───── Raw data

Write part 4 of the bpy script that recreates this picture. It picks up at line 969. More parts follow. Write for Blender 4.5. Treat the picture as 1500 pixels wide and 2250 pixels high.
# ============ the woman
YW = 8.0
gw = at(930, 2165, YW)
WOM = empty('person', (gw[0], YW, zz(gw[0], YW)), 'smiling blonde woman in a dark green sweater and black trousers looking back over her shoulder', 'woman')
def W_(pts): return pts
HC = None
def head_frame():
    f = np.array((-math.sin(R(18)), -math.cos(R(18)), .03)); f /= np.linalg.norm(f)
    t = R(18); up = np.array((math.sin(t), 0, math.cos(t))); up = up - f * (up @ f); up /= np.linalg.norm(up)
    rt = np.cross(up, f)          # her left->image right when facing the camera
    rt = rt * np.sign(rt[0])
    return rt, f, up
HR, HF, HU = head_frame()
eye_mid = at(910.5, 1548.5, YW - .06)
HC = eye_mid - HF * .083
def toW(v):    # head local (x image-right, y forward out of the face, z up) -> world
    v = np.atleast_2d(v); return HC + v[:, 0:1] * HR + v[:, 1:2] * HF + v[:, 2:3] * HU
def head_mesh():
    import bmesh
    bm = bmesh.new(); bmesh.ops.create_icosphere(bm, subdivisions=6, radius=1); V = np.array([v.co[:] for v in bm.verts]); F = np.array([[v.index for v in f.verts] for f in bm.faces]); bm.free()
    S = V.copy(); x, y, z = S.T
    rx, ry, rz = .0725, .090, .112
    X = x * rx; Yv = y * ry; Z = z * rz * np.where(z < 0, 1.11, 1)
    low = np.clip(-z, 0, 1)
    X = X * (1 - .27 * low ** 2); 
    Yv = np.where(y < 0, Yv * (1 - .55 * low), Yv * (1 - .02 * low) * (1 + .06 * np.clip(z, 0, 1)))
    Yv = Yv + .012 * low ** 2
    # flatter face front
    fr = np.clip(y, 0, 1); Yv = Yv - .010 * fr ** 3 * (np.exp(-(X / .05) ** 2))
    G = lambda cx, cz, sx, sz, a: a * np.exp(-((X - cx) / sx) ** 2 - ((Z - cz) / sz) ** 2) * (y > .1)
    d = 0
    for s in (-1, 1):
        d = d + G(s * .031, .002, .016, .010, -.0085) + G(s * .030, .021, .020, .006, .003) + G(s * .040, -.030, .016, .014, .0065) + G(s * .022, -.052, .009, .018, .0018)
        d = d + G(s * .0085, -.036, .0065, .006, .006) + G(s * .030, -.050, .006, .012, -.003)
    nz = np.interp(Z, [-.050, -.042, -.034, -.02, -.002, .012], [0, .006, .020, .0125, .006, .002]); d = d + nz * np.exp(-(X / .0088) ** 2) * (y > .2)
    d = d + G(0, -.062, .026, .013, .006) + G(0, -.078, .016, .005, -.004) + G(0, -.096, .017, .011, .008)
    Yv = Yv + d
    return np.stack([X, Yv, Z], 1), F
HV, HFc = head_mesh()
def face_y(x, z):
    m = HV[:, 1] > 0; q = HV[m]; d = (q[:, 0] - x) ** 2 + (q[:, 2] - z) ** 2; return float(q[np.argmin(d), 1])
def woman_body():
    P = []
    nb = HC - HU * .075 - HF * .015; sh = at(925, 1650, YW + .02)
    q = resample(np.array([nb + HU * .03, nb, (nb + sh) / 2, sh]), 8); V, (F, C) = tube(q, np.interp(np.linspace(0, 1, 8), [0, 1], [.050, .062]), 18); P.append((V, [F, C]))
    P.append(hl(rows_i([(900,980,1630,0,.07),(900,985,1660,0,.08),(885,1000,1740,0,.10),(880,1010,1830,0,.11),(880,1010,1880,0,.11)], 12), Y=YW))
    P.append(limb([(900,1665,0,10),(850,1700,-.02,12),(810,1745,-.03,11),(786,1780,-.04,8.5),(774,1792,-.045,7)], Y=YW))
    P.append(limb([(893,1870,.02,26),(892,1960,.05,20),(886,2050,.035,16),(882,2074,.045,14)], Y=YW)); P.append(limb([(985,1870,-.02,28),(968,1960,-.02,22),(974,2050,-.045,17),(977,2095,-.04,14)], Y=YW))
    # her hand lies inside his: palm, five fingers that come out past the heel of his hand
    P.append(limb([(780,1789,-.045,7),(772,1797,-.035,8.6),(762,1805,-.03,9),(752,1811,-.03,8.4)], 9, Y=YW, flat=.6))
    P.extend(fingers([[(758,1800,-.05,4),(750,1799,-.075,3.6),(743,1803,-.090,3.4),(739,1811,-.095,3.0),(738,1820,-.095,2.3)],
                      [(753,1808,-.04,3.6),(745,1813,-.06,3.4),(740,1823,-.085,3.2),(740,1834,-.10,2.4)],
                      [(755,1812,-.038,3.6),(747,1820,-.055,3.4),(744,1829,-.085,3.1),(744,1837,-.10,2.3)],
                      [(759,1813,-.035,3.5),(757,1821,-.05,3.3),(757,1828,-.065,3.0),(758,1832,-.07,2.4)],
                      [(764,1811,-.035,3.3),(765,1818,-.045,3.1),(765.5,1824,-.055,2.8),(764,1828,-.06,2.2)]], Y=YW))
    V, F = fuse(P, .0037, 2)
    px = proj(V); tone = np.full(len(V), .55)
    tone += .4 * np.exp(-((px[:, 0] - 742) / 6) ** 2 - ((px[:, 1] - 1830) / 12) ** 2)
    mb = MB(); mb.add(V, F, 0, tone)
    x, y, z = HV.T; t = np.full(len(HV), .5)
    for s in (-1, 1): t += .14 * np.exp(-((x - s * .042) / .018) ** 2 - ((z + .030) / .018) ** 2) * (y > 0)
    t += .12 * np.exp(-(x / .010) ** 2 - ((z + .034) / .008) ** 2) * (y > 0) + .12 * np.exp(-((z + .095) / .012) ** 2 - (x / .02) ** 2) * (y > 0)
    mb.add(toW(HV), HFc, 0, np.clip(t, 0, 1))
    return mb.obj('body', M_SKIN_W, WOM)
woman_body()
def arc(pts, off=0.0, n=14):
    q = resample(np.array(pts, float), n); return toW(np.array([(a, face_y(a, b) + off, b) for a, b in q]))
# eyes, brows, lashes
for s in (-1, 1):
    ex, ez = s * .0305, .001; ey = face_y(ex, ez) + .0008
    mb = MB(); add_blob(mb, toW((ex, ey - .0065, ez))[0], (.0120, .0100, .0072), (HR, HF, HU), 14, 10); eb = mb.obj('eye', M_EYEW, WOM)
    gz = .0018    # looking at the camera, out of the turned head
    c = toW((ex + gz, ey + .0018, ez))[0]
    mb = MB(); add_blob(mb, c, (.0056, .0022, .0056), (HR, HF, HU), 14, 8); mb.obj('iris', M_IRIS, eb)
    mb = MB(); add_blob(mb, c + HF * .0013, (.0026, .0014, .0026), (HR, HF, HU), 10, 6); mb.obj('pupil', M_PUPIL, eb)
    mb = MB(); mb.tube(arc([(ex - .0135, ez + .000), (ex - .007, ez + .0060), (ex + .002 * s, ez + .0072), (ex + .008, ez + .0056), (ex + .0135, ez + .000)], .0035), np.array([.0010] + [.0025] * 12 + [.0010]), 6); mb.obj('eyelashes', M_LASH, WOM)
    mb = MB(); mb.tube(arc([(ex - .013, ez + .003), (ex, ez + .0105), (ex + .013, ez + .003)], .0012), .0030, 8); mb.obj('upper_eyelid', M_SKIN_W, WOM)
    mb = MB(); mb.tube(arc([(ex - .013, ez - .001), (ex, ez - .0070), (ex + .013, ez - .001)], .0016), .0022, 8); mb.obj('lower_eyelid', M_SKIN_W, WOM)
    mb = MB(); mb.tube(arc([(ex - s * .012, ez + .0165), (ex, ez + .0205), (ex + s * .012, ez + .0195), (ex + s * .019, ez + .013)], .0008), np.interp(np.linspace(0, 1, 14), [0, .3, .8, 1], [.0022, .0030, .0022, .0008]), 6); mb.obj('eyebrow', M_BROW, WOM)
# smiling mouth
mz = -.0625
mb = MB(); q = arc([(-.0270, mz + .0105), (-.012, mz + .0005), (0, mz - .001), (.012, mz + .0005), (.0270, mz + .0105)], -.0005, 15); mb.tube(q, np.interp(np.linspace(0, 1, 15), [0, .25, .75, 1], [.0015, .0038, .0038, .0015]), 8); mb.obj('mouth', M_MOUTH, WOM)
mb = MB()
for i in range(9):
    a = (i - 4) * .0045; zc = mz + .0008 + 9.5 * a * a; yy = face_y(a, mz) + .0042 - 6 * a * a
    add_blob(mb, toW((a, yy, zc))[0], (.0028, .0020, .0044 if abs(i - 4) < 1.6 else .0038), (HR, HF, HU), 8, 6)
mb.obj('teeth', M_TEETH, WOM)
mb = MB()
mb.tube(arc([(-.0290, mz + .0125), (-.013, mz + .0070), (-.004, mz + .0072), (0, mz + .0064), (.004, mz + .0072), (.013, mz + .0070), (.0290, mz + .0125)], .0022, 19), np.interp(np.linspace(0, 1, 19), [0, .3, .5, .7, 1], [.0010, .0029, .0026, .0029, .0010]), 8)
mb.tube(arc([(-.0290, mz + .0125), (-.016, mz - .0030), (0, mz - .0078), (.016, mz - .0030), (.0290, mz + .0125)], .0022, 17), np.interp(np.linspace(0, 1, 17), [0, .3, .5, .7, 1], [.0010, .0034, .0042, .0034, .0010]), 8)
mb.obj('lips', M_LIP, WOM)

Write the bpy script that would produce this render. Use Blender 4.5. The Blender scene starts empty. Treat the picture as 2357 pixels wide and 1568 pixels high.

──────────

Task goal: Identify the lines above that contain the word "wide", then copy them.

Finished task:
Write part 4 of the bpy script that recreates this picture. It picks up at line 969. More parts follow. Write for Blender 4.5. Treat the picture as 1500 pixels wide and 2250 pixels high.
Write the bpy script that would produce this render. Use Blender 4.5. The Blender scene starts empty. Treat the picture as 2357 pixels wide and 1568 pixels high.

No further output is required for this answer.